Rowboat, Drifting in, as Metaphor for Existential Crisis
Little Follies, “The Fox and the Clam”:
ONE EVENING, a poor fox was on his way home. The fox lived on an island, as all foxes did at that time, so to get home the fox had to use a rowboat. His route took him across some clam flats. In his mouth the fox was carrying a nice dinner for his family, a leg of lamb, dripping with gravy, that he had snatched from the dinner table of a farmer while the farmer and his family were saying grace. While the fox was rowing, he began to feel sorry for himself.

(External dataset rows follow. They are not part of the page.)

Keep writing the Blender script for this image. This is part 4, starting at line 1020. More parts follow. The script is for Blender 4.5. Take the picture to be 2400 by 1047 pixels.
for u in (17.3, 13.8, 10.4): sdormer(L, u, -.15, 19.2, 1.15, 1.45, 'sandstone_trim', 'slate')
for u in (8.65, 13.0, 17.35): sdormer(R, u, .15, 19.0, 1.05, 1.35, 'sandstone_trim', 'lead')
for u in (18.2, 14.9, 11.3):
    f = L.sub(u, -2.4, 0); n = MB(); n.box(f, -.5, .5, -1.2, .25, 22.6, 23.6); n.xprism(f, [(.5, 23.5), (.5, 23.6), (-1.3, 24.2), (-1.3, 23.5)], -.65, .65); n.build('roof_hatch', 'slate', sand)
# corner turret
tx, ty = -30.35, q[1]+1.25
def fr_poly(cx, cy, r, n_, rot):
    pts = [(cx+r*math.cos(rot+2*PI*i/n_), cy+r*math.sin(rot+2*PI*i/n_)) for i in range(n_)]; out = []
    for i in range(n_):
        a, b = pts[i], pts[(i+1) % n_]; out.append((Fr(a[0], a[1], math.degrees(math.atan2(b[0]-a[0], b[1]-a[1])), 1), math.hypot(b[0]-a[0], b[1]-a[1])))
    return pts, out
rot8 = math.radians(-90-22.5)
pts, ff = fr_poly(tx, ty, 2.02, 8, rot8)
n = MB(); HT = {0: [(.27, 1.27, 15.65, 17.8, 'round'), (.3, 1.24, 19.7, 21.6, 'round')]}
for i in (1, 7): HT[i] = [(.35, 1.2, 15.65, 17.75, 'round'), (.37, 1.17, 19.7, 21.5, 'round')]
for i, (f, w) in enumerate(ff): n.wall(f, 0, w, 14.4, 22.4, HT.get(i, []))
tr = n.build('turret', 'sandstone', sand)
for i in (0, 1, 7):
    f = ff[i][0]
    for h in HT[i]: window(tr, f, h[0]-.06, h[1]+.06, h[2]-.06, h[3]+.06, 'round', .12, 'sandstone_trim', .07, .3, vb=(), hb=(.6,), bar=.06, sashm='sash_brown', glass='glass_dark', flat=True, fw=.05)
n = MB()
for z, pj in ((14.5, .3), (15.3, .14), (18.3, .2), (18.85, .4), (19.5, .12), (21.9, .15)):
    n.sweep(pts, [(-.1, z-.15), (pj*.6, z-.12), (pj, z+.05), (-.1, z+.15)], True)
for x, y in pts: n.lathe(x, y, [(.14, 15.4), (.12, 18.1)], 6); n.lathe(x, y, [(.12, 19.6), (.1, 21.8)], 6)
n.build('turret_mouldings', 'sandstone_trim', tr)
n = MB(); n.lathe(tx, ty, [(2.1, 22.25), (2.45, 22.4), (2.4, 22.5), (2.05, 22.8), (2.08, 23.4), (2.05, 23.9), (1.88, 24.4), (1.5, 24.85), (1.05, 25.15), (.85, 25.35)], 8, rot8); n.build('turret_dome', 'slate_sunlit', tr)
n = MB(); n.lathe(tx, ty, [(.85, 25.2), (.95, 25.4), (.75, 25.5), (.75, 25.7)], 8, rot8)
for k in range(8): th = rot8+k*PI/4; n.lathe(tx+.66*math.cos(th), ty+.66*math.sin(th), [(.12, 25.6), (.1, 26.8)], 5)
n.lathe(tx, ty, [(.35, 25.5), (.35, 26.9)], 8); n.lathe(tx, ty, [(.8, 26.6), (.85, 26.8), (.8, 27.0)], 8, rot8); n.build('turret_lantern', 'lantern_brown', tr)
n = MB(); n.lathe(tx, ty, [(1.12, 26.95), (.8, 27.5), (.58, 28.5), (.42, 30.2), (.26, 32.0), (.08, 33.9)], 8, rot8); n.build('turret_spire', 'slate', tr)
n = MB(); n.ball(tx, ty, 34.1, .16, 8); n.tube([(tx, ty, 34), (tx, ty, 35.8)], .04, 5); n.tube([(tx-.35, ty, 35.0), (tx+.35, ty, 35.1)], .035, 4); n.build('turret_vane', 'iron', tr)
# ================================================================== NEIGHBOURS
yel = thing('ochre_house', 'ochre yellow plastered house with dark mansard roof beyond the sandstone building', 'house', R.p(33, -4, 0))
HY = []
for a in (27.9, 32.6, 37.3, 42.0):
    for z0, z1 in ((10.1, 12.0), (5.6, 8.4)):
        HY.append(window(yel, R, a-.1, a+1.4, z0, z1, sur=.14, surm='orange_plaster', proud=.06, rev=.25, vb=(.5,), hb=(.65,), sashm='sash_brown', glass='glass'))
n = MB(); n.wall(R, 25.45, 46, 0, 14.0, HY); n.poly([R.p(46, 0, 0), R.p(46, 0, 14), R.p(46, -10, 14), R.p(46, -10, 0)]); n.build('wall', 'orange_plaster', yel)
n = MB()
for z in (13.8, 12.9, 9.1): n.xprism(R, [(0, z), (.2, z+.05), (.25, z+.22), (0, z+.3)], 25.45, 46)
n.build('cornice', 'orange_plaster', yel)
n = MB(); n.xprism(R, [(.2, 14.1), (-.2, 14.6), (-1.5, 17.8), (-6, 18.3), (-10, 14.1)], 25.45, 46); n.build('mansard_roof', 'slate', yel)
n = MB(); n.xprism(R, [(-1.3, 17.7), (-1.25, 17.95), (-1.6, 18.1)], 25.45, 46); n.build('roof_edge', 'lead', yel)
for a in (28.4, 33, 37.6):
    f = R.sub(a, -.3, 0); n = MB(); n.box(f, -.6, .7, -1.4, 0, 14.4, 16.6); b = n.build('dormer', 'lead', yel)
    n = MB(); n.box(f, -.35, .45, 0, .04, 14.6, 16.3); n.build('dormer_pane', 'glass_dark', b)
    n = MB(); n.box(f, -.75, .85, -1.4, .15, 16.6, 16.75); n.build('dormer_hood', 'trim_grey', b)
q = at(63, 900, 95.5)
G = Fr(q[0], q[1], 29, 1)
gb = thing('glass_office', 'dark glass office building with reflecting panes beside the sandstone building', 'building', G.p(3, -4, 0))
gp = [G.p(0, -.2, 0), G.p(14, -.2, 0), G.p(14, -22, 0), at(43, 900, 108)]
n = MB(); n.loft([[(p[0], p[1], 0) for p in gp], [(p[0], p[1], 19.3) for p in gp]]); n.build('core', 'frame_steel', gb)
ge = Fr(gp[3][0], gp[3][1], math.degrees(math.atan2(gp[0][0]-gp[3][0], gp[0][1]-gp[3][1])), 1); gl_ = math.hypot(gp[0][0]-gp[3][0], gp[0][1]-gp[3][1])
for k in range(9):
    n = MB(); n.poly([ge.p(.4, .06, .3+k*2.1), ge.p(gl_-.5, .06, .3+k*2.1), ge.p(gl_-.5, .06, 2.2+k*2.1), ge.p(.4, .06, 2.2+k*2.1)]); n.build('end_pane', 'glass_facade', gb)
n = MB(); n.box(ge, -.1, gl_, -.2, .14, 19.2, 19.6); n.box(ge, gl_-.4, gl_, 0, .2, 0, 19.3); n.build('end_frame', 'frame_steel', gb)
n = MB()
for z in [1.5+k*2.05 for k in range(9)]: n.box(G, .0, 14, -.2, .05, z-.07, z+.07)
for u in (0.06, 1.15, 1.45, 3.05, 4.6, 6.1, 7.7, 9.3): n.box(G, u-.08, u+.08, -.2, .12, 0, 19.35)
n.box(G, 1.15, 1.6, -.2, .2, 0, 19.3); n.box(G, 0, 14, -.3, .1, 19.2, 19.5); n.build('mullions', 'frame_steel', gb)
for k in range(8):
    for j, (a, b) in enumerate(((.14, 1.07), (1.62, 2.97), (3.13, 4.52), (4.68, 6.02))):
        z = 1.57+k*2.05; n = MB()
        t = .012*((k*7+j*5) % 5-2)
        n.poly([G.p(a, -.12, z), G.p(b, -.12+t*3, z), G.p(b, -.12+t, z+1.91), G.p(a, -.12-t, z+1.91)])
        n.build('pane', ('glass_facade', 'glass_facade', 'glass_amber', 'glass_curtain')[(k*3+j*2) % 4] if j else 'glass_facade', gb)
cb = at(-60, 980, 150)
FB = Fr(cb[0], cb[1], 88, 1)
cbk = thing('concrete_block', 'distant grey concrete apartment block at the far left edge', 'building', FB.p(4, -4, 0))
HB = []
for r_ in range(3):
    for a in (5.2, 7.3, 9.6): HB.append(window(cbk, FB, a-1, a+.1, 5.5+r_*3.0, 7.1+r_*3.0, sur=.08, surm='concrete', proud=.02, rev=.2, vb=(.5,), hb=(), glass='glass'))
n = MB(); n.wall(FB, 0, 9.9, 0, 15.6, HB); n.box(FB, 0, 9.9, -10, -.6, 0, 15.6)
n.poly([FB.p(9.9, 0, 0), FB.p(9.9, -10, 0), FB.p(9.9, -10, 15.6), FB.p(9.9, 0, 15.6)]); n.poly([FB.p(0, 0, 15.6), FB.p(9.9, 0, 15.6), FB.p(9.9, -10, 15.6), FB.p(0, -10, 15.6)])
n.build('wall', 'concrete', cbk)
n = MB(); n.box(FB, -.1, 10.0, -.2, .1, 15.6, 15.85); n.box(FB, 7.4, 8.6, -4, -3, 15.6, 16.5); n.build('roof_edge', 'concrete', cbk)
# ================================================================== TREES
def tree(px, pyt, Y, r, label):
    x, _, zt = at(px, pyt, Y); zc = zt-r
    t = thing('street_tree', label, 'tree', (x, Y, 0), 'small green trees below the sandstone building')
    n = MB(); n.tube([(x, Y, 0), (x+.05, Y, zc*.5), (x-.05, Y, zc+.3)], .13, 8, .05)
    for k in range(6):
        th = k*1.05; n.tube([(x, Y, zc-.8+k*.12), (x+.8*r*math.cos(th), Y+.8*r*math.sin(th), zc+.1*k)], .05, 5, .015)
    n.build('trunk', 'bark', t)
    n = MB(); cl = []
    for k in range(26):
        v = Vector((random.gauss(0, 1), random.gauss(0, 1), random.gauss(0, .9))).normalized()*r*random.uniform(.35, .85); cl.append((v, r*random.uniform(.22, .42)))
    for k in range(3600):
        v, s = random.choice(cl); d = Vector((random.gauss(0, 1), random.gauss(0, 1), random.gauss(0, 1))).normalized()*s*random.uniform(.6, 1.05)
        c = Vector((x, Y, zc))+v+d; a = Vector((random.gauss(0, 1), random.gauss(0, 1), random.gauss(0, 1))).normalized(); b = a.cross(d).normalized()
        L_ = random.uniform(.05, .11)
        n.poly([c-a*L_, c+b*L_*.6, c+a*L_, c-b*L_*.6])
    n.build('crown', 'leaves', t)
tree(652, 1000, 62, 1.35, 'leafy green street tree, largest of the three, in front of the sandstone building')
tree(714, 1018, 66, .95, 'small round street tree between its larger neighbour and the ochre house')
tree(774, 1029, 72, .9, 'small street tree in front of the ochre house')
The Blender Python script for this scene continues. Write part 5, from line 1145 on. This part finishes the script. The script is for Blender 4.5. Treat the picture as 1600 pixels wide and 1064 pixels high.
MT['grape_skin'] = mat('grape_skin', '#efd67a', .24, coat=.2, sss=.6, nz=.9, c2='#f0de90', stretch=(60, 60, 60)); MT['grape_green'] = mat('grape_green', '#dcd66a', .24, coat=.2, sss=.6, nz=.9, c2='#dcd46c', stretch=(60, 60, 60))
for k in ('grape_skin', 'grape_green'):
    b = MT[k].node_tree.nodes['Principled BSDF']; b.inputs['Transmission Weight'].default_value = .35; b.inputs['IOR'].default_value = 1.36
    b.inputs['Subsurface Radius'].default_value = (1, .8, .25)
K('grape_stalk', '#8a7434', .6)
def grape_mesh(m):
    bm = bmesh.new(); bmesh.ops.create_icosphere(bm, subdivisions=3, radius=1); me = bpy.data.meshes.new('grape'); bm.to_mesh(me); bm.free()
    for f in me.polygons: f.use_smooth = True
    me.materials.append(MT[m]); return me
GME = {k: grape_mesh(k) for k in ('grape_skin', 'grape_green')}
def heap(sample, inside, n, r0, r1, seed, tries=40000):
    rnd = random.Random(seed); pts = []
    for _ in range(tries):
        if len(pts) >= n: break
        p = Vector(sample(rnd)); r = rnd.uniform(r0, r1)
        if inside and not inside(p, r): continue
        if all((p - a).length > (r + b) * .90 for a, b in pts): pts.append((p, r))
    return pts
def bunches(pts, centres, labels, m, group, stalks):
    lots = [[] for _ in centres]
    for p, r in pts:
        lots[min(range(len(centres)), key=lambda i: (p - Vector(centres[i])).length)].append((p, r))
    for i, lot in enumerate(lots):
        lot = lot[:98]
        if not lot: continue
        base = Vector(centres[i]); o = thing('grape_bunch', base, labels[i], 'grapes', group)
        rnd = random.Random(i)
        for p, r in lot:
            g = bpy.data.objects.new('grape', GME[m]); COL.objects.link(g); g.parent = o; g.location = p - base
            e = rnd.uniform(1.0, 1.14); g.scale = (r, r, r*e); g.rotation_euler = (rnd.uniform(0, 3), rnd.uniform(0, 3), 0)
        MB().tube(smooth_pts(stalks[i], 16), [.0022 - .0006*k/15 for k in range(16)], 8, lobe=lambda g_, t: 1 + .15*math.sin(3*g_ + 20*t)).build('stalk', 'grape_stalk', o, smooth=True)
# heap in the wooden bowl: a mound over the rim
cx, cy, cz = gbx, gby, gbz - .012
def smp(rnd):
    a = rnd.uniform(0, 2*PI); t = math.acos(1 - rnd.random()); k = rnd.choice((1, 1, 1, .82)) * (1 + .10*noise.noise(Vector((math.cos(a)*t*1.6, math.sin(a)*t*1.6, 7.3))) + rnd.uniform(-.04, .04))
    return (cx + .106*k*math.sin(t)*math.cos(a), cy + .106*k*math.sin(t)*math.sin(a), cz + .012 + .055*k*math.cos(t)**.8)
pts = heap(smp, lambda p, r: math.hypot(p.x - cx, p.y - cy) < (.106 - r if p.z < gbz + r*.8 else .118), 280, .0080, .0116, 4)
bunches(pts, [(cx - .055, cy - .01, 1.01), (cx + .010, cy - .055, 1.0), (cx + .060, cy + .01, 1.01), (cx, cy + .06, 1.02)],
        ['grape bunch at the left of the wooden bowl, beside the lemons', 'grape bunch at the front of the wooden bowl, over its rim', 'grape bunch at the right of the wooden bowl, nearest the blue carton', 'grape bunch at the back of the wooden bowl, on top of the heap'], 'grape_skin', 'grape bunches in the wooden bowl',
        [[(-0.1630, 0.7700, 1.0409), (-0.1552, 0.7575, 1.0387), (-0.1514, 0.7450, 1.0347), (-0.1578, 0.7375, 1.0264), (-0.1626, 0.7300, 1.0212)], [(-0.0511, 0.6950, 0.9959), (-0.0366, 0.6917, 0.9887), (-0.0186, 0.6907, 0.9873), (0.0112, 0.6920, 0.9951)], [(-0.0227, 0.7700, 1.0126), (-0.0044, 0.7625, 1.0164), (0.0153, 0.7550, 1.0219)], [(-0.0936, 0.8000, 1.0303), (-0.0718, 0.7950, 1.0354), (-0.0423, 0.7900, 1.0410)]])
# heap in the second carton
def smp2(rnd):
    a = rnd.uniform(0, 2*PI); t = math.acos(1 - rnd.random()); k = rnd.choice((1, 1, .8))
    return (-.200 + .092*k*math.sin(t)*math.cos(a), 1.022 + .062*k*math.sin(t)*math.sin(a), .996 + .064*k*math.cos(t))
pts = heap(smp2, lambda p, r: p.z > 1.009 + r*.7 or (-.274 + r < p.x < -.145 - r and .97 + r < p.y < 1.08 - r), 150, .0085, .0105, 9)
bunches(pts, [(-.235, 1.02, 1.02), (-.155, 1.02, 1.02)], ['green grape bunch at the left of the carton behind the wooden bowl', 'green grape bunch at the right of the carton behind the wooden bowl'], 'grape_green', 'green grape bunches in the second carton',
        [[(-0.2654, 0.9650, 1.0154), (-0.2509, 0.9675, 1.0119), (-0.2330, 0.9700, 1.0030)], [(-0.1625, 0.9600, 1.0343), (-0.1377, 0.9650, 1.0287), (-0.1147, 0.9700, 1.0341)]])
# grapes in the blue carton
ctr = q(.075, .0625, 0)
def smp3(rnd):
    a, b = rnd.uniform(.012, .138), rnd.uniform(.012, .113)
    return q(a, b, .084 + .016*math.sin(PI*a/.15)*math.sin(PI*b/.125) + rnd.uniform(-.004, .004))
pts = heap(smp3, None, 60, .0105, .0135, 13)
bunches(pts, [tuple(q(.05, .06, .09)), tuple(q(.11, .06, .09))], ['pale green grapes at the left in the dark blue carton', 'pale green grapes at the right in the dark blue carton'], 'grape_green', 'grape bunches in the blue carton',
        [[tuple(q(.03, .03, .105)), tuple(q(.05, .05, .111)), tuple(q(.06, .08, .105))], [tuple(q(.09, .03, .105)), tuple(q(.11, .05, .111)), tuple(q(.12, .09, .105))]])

First he compared the misery of his existence with the joy that he imagined other animals felt. Day after day he risked life and limb to bring food home to his family, and yet when he arrived home, his heart still pounding with fear, he was greeted not with looks of admiration but with gluttony and drool, and every night he fell asleep with the thought in his mind that tomorrow he would have to do it all again.
Next the fox began to think about his past life, to weigh what he had done against what he had once hoped to do. It seemed to the fox that he had done nothing commendable, nothing memorable. He decided that if, one day, he did not return home, he’d be forgotten the day after.
A profound weariness spread through the fox. He stopped rowing and just let the boat drift. The evening was still, and the boat barely moved. The fox sank into a sapping despair that lasted for days.
Quotation: Misquotation
Reservations Recommended, Chapter 2
Here was the whole catalog. Short ones, tall ones, big ones, small ones, just like the song.
Matthew misremembers a portion of “Spill the Wine”:
I was taken to a place,
The hall of the mountain king.
I stood high upon a mountain top,
Naked to the world,
In front of every kind of girl.
There was long ones, tall ones, short ones, brown ones,
Black ones, round ones, big ones, crazy ones.